My scariest information leak was due to my phone. I’d been using it to snap session photographs. It had also been set-up to access my personal email account and, unbeknownst to me, that meant it would also automatically upload photographs to a private storage space in the cloud. Nobody could see them, so in theory no big deal, right up to the moment I added that email account to a new work laptop. I didn’t think there was any danger because it wasn’t an account I used for anything blog, porn or BDSM related. It was just for chatting to friends and shopping online. But now there was a path for information to leak along. The final step in that path was a screensaver on the laptop that would rotate through photographs from your online photo albums. You can probably imagine what happened next. Luckily I was just chatting to a couple of people in my office when naked me appeared on the screen. I had chance to quickly shut the lid before anyone spotted anything. If I’d been projecting onto a big screen in a meeting it could have been a career limiting moment.

I’ll leave you with a couple capturing their own personal moment via their phone. Hopefully the leakage of this photograph onto the net was intentional.

Selfie

Author: paltego

See the 'about' page if you really want to know about me.

8 thoughts on “Information leakage”

  1. I have an Android phone use Chrome on it and my PC. My scene email is on Yahoo and my vanilla is Gmail. I too maintain rigorous distinction between my vanilla accounts and my regular ones.

    I still occasionally get programmatic prompts that cross that boundary.
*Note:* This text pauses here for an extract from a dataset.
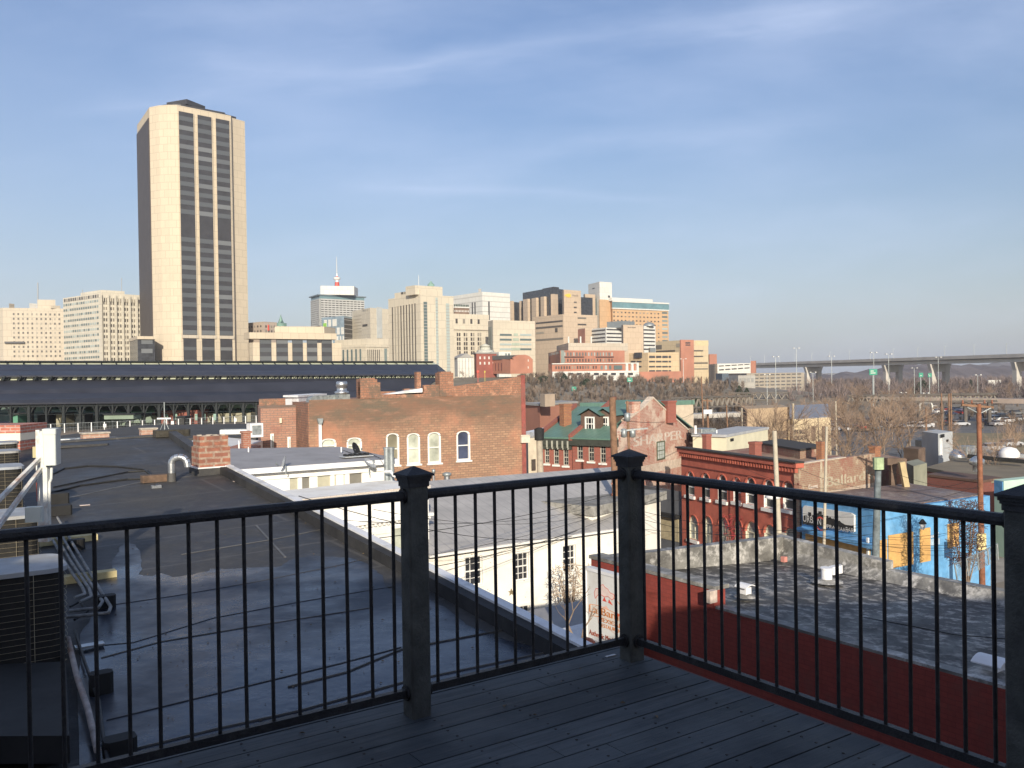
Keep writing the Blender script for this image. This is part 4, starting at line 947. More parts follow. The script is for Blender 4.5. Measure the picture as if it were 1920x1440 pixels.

So even if you aren’t an iPhone person, the alternative isn’t any better.

    1. Yes, it’s definitely a challenge to stop that occasional leakage, no matter how careful you are. No tech company likes to turn down data.

      My smartphone actually isn’t an iPhone, but I think it’s all pretty much the same when it comes to any smart phone. They try and hoover in as much data as possible, and that doesn’t respect the kind of boundaries you’ve established between browsers and accounts.

      -paltego

  2. Gentlemen, your narrow escapes make my skin crawl.
    I firmly believe in keeping things as simple as possible and as separate as possible.
    One “Debian” laptop for work and two company email addresses under the family name I was born with. The other a Windows machine and a Gmail and a Yahoo mail address under the family name of my late husband. One antique but virtually indestructible Motorola flip phone and I still use analogue cameras. No risk of accidental cross contamination or leakage there.
    Only my family and my few friends know I was once married; even our human resource snoops are unaware of that; I never told ‘m and they never found out till now … *knock on wood* …
    As for smart phones, Facebook, Twitter and the likes and for on-line shopping: Be smart and stay smart and avoid ‘m like VeeDee … or “suffer” the unintended consequences sooner or later.
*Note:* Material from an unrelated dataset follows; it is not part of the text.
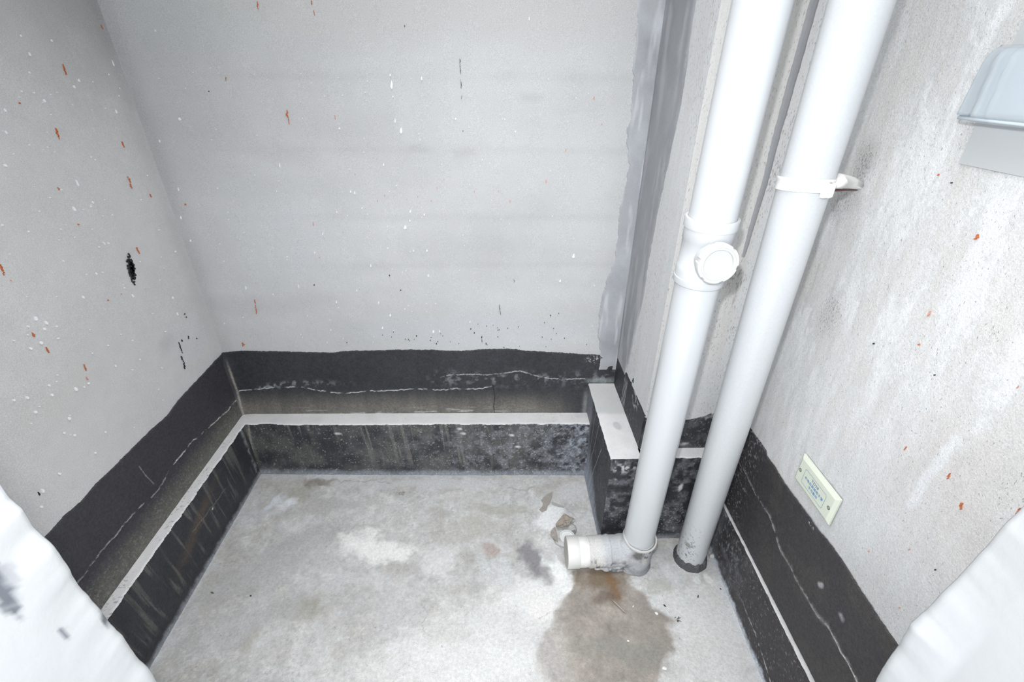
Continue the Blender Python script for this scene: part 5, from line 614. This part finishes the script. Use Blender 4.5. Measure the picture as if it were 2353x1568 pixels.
# ================================================================== DRAIN PIPE WITH ACCESS PORT (left pipe)
def axis_at(p0, tl, z): return Vector((p0[0]+tl[0]*z, p0[1]+tl[1]*z, z))
A0, AT = (.4434, .990), (-.0013, -.034)
R1 = .0475
dax = Vector((AT[0], AT[1], 1)).normalized()
dp = empty('drain_pipe', (A0[0], A0[1], 0), label='left white drain pipe with a round access cap and a capped branch', cat='pipe')
def on1(z): return axis_at(A0, AT, z)
lathe('pipe_section', [(R1, z) for z in (0, .45, .9, 1.32)], on1(1.08), dax, M_pvc, dp)
lathe('pipe_section', [(R1, z) for z in (0, .2, .5, .96)], on1(.10), dax, M_pvc, dp)
# access fitting
z0 = 1.0161
h = lambda z: (z-z0)/dax.z
fit = lathe('access_fitting', [(.0480, h(1.0161)), (.0528, h(1.0163)), (.0535, h(1.0178)), (.0535, h(1.0306)), (.0522, h(1.0320)), (.0522, h(1.0469)), (.0512, h(1.0572)), (.0500, h(1.0589)),
    (.0500, h(1.1121)), (.0513, h(1.1139)), (.0513, h(1.1379)), (.0538, h(1.1392)), (.0540, h(1.1404)), (.0540, h(1.1567)), (.0534, h(1.1589)), (.0480, h(1.1593))], on1(z0), dax, M_pvc, dp, seg=96)
pc_ = Vector((.4415, .884, 1.083)); pd = Vector((-.02, -1, .03)).normalized()
lathe('port_neck', [(.034, -.06), (.0365, -.02), (.0370, 0), (.030, .0005)], pc_, pd, M_pvc, fit, seg=72)
# screw cap with lugs
capm = flat_mat('access_cap_pvc', (.57, .582, .58), .3, .5)
bm = bmesh.new(); n0 = pd.orthogonal().normalized(); b0 = pd.cross(n0); seg = 120; rings = []
for (r, hh) in [(.0380, -.016), (.0415, -.0155), (.0418, -.012), (.0418, -.001), (.0405, .0012), (.0352, .0016), (.0348, .0004), (.0335, .0004), (.0330, .0016), (.0300, .0016), (.0288, -.0035), (.0270, -.0038), (0.0001, -.0036)]:
    ring = []
    for j in range(seg):
        a = 2*math.pi*j/seg; lug = (j % 20) in (0, 1, 2, 3)
        rr = r - (.0022 if lug and r > .040 else 0)
        ring.append(bm.verts.new(pc_ + pd*(hh+.004) + (n0*math.cos(a)+b0*math.sin(a))*rr))
    rings.append(ring)
for A_, B_ in zip(rings[:-1], rings[1:]):
    for j in range(seg): bm.faces.new((A_[j], A_[(j+1) % seg], B_[(j+1) % seg], B_[j]))
bmesh.ops.recalc_face_normals(bm, faces=bm.faces)
me = bpy.data.meshes.new('access_cap'); bm.to_mesh(me); bm.free()
ac = link('access_cap', me, capm, dp, label='round screw cap with a notched rim'); ac.modifiers.new('e', 'EDGE_SPLIT').split_angle = math.radians(35)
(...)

    1. I really could not survive without my smartphone. Well obviously I could, but I really wouldn’t want to. It’s up there with internet access as something that’s gone from interesting toy to essential element of life over the last 10 years.
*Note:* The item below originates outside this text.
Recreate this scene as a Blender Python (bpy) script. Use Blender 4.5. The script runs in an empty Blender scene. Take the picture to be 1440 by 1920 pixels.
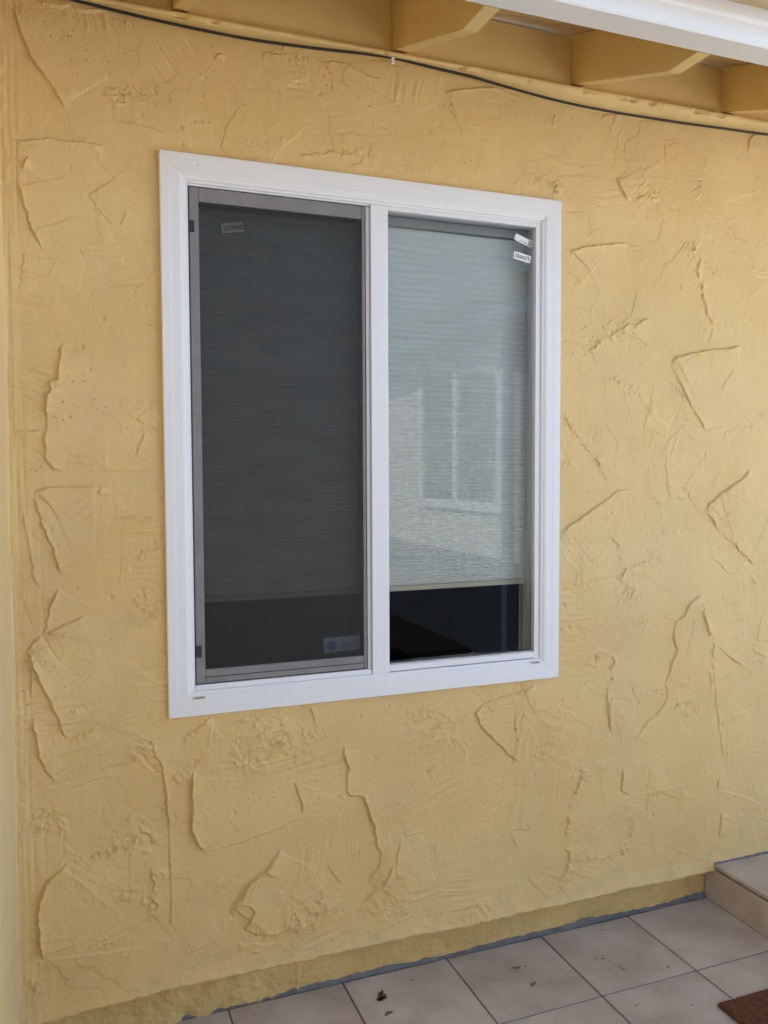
import bpy, bmesh, math, random
import numpy as np
from mathutils import Vector, Matrix
random.seed(7)
rng = np.random.default_rng(11)
scn = bpy.context.scene
COL = scn.collection

# ------------------------------------------------------------------ camera, sky, sun, exposure
cam_d = bpy.data.cameras.new('camera'); cam = bpy.data.objects.new('camera', cam_d); COL.objects.link(cam)
cam_d.sensor_fit = 'VERTICAL'; cam_d.sensor_height = 36.0; cam_d.lens = 1570.77 * 36.0 / 1920.0
cam_d.clip_start = 0.02; cam_d.clip_end = 3000
RGT = Vector((0.93401412, -0.35721113, -0.00422287)); DWN = Vector((-0.02199871, -0.04571434, -0.9987123)); FWD = Vector((0.35655811, 0.93290428, -0.05055602))
cam.matrix_world = Matrix(((RGT.x, -DWN.x, -FWD.x, -0.24986), (RGT.y, -DWN.y, -FWD.y, -2.28064), (RGT.z, -DWN.z, -FWD.z, 1.53773), (0, 0, 0, 1)))
scn.camera = cam

SUN_TO = Vector((-0.86, 0.34, 0.85)).normalized()        # towards the sun: behind the house, from the left
sun_el = math.asin(SUN_TO.z); sun_az = math.atan2(SUN_TO.x, SUN_TO.y)
world = bpy.data.worlds.new('World'); scn.world = world; world.use_nodes = True
wn = world.node_tree; bgn = wn.nodes['Background']
sky = wn.nodes.new('ShaderNodeTexSky'); sky.sky_type = 'NISHITA'; sky.sun_disc = False
sky.sun_elevation = sun_el; sky.sun_rotation = sun_az; sky.dust_density = 1.5
wn.links.new(sky.outputs['Color'], bgn.inputs['Color']); bgn.inputs['Strength'].default_value = 0.075
sl = bpy.data.lights.new('sun', 'SUN'); sl.energy = 5.0; sl.angle = math.radians(0.55); sl.color = (1.0, 0.98, 0.955)
sun = bpy.data.objects.new('sun', sl); COL.objects.link(sun); sun.rotation_euler = SUN_TO.to_track_quat('Z', 'Y').to_euler()
sun.location = (-4, 5, 9)
vs = scn.view_settings
vs.view_transform = 'Standard'; vs.look = 'None'; vs.gamma = 1.0; vs.use_curve_mapping = False; vs.exposure = 2.5
scn.cycles.use_denoising = True
scn.cycles.max_bounces = 10; scn.cycles.diffuse_bounces = 6; scn.cycles.transparent_max_bounces = 16
scn.cycles.caustics_reflective = False; scn.cycles.caustics_refractive = False

# ------------------------------------------------------------------ materials
def lin(h):
    c = [int(h[i:i + 2], 16) / 255 for i in (0, 2, 4)]
    return tuple(v / 12.92 if v < .04045 else ((v + .055) / 1.055) ** 2.4 for v in c)

def mat(name, col, rough=0.6, var=0.0, vscale=3.0, bump=(), spec=0.5, metal=0.0, col2=None, rnd=0.0, detail=6, coords='Object'):
    """Principled; colour wanders between col and col2 by noise; bump = [(scale, distance, detail)]"""
    m = bpy.data.materials.new(name); m.use_nodes = True
    nt = m.node_tree; N = nt.nodes; L = nt.links; b = N['Principled BSDF']
    b.inputs['Roughness'].default_value = rough; b.inputs['Metallic'].default_value = metal
    b.inputs['Specular IOR Level'].default_value = spec
    tc = N.new('ShaderNodeTexCoord'); vec = tc.outputs[coords]
    if rnd:
        oi = N.new('ShaderNodeObjectInfo'); mul = N.new('ShaderNodeVectorMath'); mul.operation = 'SCALE'
        cmb = N.new('ShaderNodeCombineXYZ')
        for i in range(2): L.new(oi.outputs['Random'], cmb.inputs[i])
        L.new(cmb.outputs[0], mul.inputs[0]); mul.inputs['Scale'].default_value = 37.0
        add = N.new('ShaderNodeVectorMath'); L.new(vec, add.inputs[0]); L.new(mul.outputs[0], add.inputs[1]); vec = add.outputs[0]
    if var or col2:
        no = N.new('ShaderNodeTexNoise'); no.inputs['Scale'].default_value = vscale; no.inputs['Detail'].default_value = detail
        no.inputs['Roughness'].default_value = 0.6; L.new(vec, no.inputs['Vector'])
        rp = N.new('ShaderNodeValToRGB'); rp.color_ramp.elements[0].position = .36; rp.color_ramp.elements[1].position = .66
        c2 = col2 if col2 else tuple(max(0, c * (1 - var)) for c in col)
        rp.color_ramp.elements[0].color = (*c2, 1); rp.color_ramp.elements[1].color = (*col, 1)
        L.new(no.outputs['Fac'], rp.inputs['Fac']); out = rp.outputs['Color']
        if rnd:
            hs = N.new('ShaderNodeHueSaturation'); mr = N.new('ShaderNodeMapRange')
            mr.inputs['To Min'].default_value = 1 - rnd; mr.inputs['To Max'].default_value = 1 + rnd
            L.new(oi.outputs['Random'], mr.inputs['Value']); L.new(mr.outputs[0], hs.inputs['Value']); L.new(out, hs.inputs['Color']); out = hs.outputs['Color']
        L.new(out, b.inputs['Base Color'])
    else:
        b.inputs['Base Color'].default_value = (*col, 1)
    prev = None
    for sc_, dist, det in bump:
        no = N.new('ShaderNodeTexNoise'); no.inputs['Scale'].default_value = sc_; no.inputs['Detail'].default_value = det
        L.new(vec, no.inputs['Vector'])
        bp = N.new('ShaderNodeBump'); bp.inputs['Distance'].default_value = dist; bp.inputs['Strength'].default_value = 1
        L.new(no.outputs['Fac'], bp.inputs['Height'])
        if prev: L.new(prev, bp.inputs['Normal'])
        prev = bp.outputs['Normal']
    if prev: L.new(prev, b.inputs['Normal'])
    return m

def glass_mat(name, tint, ior):
    m = bpy.data.materials.new(name); m.use_nodes = True
    nt = m.node_tree; N = nt.nodes; L = nt.links; N.remove(N['Principled BSDF'])
    tr = N.new('ShaderNodeBsdfTransparent'); tr.inputs['Color'].default_value = (*tint, 1)
    gl = N.new('ShaderNodeBsdfGlossy'); gl.inputs['Roughness'].default_value = 0.0; gl.inputs['Color'].default_value = (.92, .96, 1, 1)
    fr = N.new('ShaderNodeFresnel'); fr.inputs['IOR'].default_value = ior
    mx = N.new('ShaderNodeMixShader'); L.new(fr.outputs[0], mx.inputs[0]); L.new(tr.outputs[0], mx.inputs[1]); L.new(gl.outputs[0], mx.inputs[2])
    L.new(mx.outputs[0], N['Material Output'].inputs['Surface'])
    return m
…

      I think if I was a teacher or a politician or lived in a less liberal part of the country I’d definitely be even more hardcore about the split. Entirely different identities, operating systems, accounts and software would be a great way to do that. I suspect in my current situation I wouldn’t lose my job or friends over leakage, but I’m not eager to test the theory!

      -paltego

  3. While I’m not as bullet proof as Marga, What I do is use 2 completely different browsers for my vanilla and my “edge of vanilla” life. Vanilla gets Firefox or Chrome, but EoV uses Seamonkey (the old Mozilla Suite). The advantages is that clicking an email link in SM browser will open the SM email client, so there’s no cross-over. Also, installing the extension that collapses SM to the system tray keeps people from wondering what’s on that tab at the bottom.

    I do something similar on my phone. Normal browsing uses Chrome or Firefox, while my EoV gets Opera. I have 2 different mail clients for my phone, and while it’s possible to accidentally bring up the wrong one, I have to work at it.

    I also use the browsers to access Facebook, so I don’t accidentally open the wrong profile. And as it happens, vanilla Tom is mainly on FB, while EoV Tom is mainly on Twitter (again, 2 different clients).

    Yes, it’s more work. But after some years it’s become second nature.

    1. Well as I mentioned in the post, I use different two different laptops (as well as browsers) for my alternate lives, yet I still got caught out! 🙂 I think the challenge for me is that I actually have 3 identities – work me, private me and paltgeo. In this case it was the private me that leaked between the work me and paltego. I need to think about that a bit.

      The phone is a little more tricky, as it definitely tries to smoosh things together more. I’ve all three identities on that as well.

      I think if it was a case of leak and get my life destroyed I might invest more in total separation. Instead it’s leak and get horribly embarrassed, so the risk/reward/convenience trade-off is trickier.

      -paltego

  4. I forgot to mention – and recommend – the professional version of CCleaner I use to keep my Windows laptop free of bloat ware and clean out the browsers after use, just in case … Written words and pictures are kept on a separate hard drive. I never trusted the cloud.

    1. Thanks for the tip. I used to regularly wipe and rebuild my windows machines, but I’ve gotten lazy about that over time. Maybe that’s a simpler solution.

      I work on building the cloud for a living so perhaps I shouldn’t trust it given what I know, but it’s kind of unavoidable. We’re heading towards the day where the distinction between local and cloud becomes pretty much irrelevant.